What the exercise asks - Retype the records below exactly as they appear, but leave out any pictures.

-------- Material for this exercise

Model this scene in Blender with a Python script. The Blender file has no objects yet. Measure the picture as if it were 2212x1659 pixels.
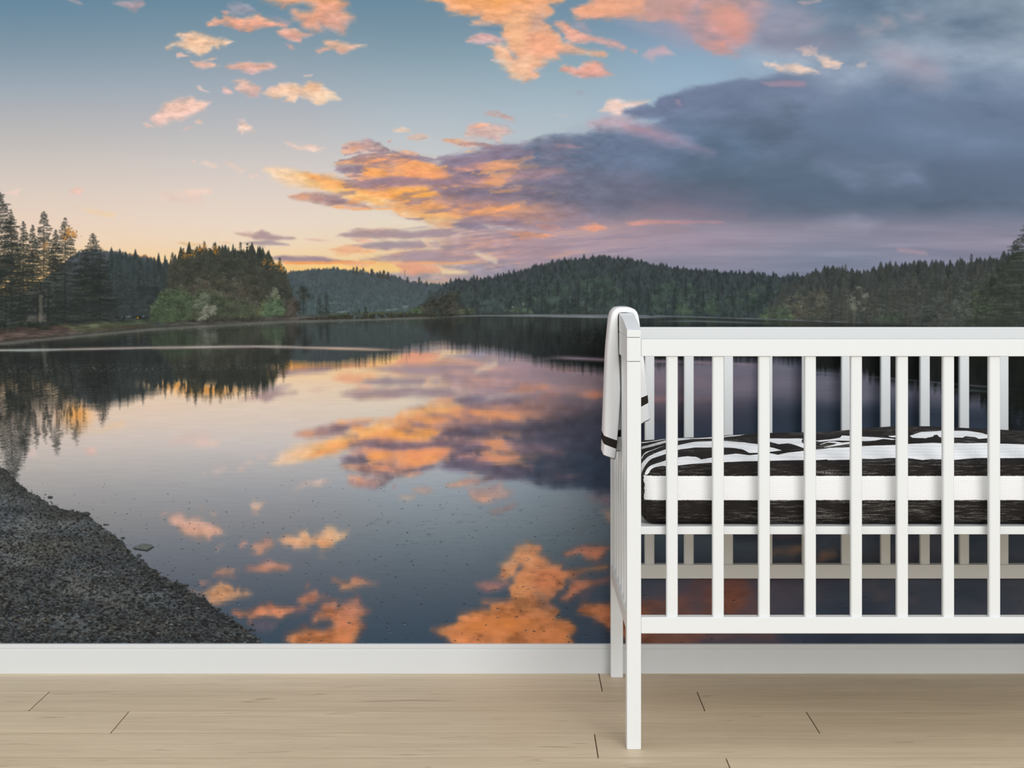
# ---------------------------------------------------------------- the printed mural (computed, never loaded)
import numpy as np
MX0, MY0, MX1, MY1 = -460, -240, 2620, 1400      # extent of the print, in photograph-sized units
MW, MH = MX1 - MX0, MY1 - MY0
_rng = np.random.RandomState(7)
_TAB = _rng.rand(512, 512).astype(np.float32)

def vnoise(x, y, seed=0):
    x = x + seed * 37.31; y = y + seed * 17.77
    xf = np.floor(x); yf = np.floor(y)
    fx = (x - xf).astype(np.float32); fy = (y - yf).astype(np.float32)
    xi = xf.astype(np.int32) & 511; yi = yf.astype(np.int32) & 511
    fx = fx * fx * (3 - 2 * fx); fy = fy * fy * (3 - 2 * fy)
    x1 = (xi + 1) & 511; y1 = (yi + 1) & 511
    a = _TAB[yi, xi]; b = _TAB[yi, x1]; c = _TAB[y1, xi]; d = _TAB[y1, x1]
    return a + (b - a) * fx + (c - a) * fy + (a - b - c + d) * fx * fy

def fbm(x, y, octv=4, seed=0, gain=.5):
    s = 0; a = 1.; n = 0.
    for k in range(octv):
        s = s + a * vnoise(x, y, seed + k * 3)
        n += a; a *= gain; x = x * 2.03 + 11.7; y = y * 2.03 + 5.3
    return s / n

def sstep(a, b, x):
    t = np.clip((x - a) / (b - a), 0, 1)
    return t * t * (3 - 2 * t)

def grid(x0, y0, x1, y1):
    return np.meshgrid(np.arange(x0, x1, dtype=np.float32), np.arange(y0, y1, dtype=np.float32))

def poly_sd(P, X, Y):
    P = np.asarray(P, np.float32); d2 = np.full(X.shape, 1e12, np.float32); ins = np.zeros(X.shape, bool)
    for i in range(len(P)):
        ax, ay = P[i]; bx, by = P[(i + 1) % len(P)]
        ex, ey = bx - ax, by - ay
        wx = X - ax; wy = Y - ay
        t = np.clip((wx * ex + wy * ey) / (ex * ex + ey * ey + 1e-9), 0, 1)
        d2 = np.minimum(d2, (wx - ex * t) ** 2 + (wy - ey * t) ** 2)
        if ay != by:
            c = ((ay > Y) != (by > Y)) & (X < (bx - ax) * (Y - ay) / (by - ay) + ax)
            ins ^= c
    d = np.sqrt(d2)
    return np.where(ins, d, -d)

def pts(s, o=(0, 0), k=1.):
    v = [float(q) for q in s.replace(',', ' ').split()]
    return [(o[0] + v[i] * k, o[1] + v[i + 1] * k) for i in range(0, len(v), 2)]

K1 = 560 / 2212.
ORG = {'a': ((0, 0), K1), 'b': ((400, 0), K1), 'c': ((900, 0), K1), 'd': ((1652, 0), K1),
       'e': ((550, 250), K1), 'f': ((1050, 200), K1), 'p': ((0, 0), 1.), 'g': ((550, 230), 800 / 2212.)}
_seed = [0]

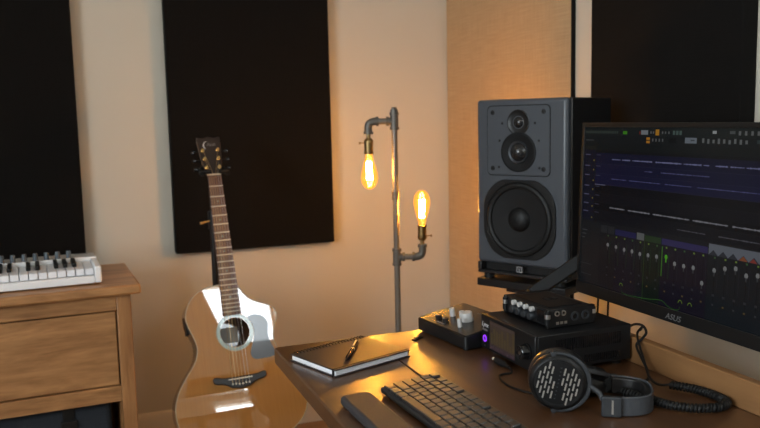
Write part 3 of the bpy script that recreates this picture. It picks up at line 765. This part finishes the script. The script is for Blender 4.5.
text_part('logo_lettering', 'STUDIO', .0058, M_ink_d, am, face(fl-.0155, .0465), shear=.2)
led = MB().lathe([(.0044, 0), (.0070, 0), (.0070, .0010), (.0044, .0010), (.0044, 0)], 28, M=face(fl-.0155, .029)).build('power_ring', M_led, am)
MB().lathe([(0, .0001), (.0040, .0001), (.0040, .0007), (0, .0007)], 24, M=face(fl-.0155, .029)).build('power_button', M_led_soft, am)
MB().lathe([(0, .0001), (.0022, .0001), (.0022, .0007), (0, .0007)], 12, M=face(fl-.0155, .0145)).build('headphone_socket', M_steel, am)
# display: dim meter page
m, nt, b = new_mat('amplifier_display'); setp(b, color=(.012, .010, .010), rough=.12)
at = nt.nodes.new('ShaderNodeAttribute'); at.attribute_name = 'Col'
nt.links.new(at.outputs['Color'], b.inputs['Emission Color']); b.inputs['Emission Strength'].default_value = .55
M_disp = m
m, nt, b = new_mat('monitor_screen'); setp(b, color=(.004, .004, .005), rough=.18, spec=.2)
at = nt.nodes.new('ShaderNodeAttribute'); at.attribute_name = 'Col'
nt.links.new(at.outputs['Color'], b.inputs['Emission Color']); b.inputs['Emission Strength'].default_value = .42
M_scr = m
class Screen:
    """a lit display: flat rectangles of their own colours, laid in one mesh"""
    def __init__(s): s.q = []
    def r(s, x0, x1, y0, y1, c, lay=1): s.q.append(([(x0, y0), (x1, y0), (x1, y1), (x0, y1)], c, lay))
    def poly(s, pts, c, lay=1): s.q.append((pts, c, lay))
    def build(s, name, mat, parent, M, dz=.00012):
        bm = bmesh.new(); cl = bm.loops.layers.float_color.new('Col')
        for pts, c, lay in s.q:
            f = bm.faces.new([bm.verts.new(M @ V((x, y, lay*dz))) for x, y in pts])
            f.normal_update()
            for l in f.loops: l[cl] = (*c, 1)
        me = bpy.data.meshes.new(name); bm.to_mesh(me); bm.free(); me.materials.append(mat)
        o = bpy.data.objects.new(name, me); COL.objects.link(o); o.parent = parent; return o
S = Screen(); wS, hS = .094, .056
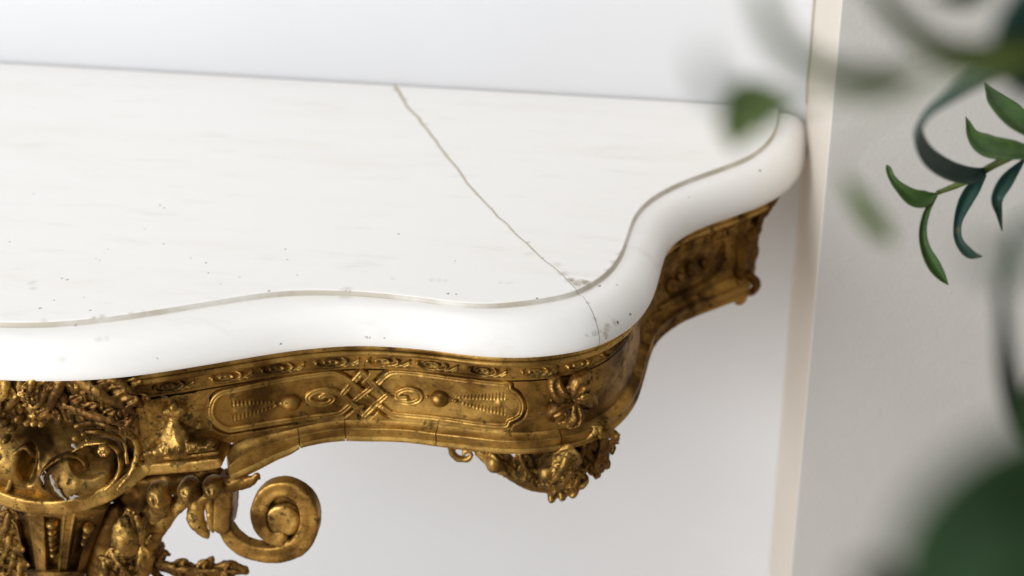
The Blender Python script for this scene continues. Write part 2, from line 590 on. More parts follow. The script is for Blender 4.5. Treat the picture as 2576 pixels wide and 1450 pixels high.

----------------

Exercise solution -
Model this scene in Blender with a Python script. The Blender file has no objects yet. Measure the picture as if it were 2212x1659 pixels.
# ---------------------------------------------------------------- the printed mural (computed, never loaded)
import numpy as np
MX0, MY0, MX1, MY1 = -460, -240, 2620, 1400      # extent of the print, in photograph-sized units
MW, MH = MX1 - MX0, MY1 - MY0
_rng = np.random.RandomState(7)
_TAB = _rng.rand(512, 512).astype(np.float32)

def vnoise(x, y, seed=0):
    x = x + seed * 37.31; y = y + seed * 17.77
    xf = np.floor(x); yf = np.floor(y)
    fx = (x - xf).astype(np.float32); fy = (y - yf).astype(np.float32)
    xi = xf.astype(np.int32) & 511; yi = yf.astype(np.int32) & 511
    fx = fx * fx * (3 - 2 * fx); fy = fy * fy * (3 - 2 * fy)
    x1 = (xi + 1) & 511; y1 = (yi + 1) & 511
    a = _TAB[yi, xi]; b = _TAB[yi, x1]; c = _TAB[y1, xi]; d = _TAB[y1, x1]
    return a + (b - a) * fx + (c - a) * fy + (a - b - c + d) * fx * fy

def fbm(x, y, octv=4, seed=0, gain=.5):
    s = 0; a = 1.; n = 0.
    for k in range(octv):
        s = s + a * vnoise(x, y, seed + k * 3)
        n += a; a *= gain; x = x * 2.03 + 11.7; y = y * 2.03 + 5.3
    return s / n

def sstep(a, b, x):
    t = np.clip((x - a) / (b - a), 0, 1)
    return t * t * (3 - 2 * t)

def grid(x0, y0, x1, y1):
    return np.meshgrid(np.arange(x0, x1, dtype=np.float32), np.arange(y0, y1, dtype=np.float32))

def poly_sd(P, X, Y):
    P = np.asarray(P, np.float32); d2 = np.full(X.shape, 1e12, np.float32); ins = np.zeros(X.shape, bool)
    for i in range(len(P)):
        ax, ay = P[i]; bx, by = P[(i + 1) % len(P)]
        ex, ey = bx - ax, by - ay
        wx = X - ax; wy = Y - ay
        t = np.clip((wx * ex + wy * ey) / (ex * ex + ey * ey + 1e-9), 0, 1)
        d2 = np.minimum(d2, (wx - ex * t) ** 2 + (wy - ey * t) ** 2)
        if ay != by:
            c = ((ay > Y) != (by > Y)) & (X < (bx - ax) * (Y - ay) / (by - ay) + ax)
            ins ^= c
    d = np.sqrt(d2)
    return np.where(ins, d, -d)

def pts(s, o=(0, 0), k=1.):
    v = [float(q) for q in s.replace(',', ' ').split()]
    return [(o[0] + v[i] * k, o[1] + v[i + 1] * k) for i in range(0, len(v), 2)]

K1 = 560 / 2212.
ORG = {'a': ((0, 0), K1), 'b': ((400, 0), K1), 'c': ((900, 0), K1), 'd': ((1652, 0), K1),
       'e': ((550, 250), K1), 'f': ((1050, 200), K1), 'p': ((0, 0), 1.), 'g': ((550, 230), 800 / 2212.)}
_seed = [0]

Write part 3 of the bpy script that recreates this picture. It picks up at line 765. This part finishes the script. The script is for Blender 4.5.
text_part('logo_lettering', 'STUDIO', .0058, M_ink_d, am, face(fl-.0155, .0465), shear=.2)
led = MB().lathe([(.0044, 0), (.0070, 0), (.0070, .0010), (.0044, .0010), (.0044, 0)], 28, M=face(fl-.0155, .029)).build('power_ring', M_led, am)
MB().lathe([(0, .0001), (.0040, .0001), (.0040, .0007), (0, .0007)], 24, M=face(fl-.0155, .029)).build('power_button', M_led_soft, am)
MB().lathe([(0, .0001), (.0022, .0001), (.0022, .0007), (0, .0007)], 12, M=face(fl-.0155, .0145)).build('headphone_socket', M_steel, am)
# display: dim meter page
m, nt, b = new_mat('amplifier_display'); setp(b, color=(.012, .010, .010), rough=.12)
at = nt.nodes.new('ShaderNodeAttribute'); at.attribute_name = 'Col'
nt.links.new(at.outputs['Color'], b.inputs['Emission Color']); b.inputs['Emission Strength'].default_value = .55
M_disp = m
m, nt, b = new_mat('monitor_screen'); setp(b, color=(.004, .004, .005), rough=.18, spec=.2)
at = nt.nodes.new('ShaderNodeAttribute'); at.attribute_name = 'Col'
nt.links.new(at.outputs['Color'], b.inputs['Emission Color']); b.inputs['Emission Strength'].default_value = .42
M_scr = m
class Screen:
    """a lit display: flat rectangles of their own colours, laid in one mesh"""
    def __init__(s): s.q = []
    def r(s, x0, x1, y0, y1, c, lay=1): s.q.append(([(x0, y0), (x1, y0), (x1, y1), (x0, y1)], c, lay))
    def poly(s, pts, c, lay=1): s.q.append((pts, c, lay))
    def build(s, name, mat, parent, M, dz=.00012):
        bm = bmesh.new(); cl = bm.loops.layers.float_color.new('Col')
        for pts, c, lay in s.q:
            f = bm.faces.new([bm.verts.new(M @ V((x, y, lay*dz))) for x, y in pts])
            f.normal_update()
            for l in f.loops: l[cl] = (*c, 1)
        me = bpy.data.meshes.new(name); bm.to_mesh(me); bm.free(); me.materials.append(mat)
        o = bpy.data.objects.new(name, me); COL.objects.link(o); o.parent = parent; return o
S = Screen(); wS, hS = .094, .056
The Blender Python script for this scene continues. Write part 2, from line 590 on. More parts follow. The script is for Blender 4.5. Treat the picture as 2576 pixels wide and 1450 pixels high.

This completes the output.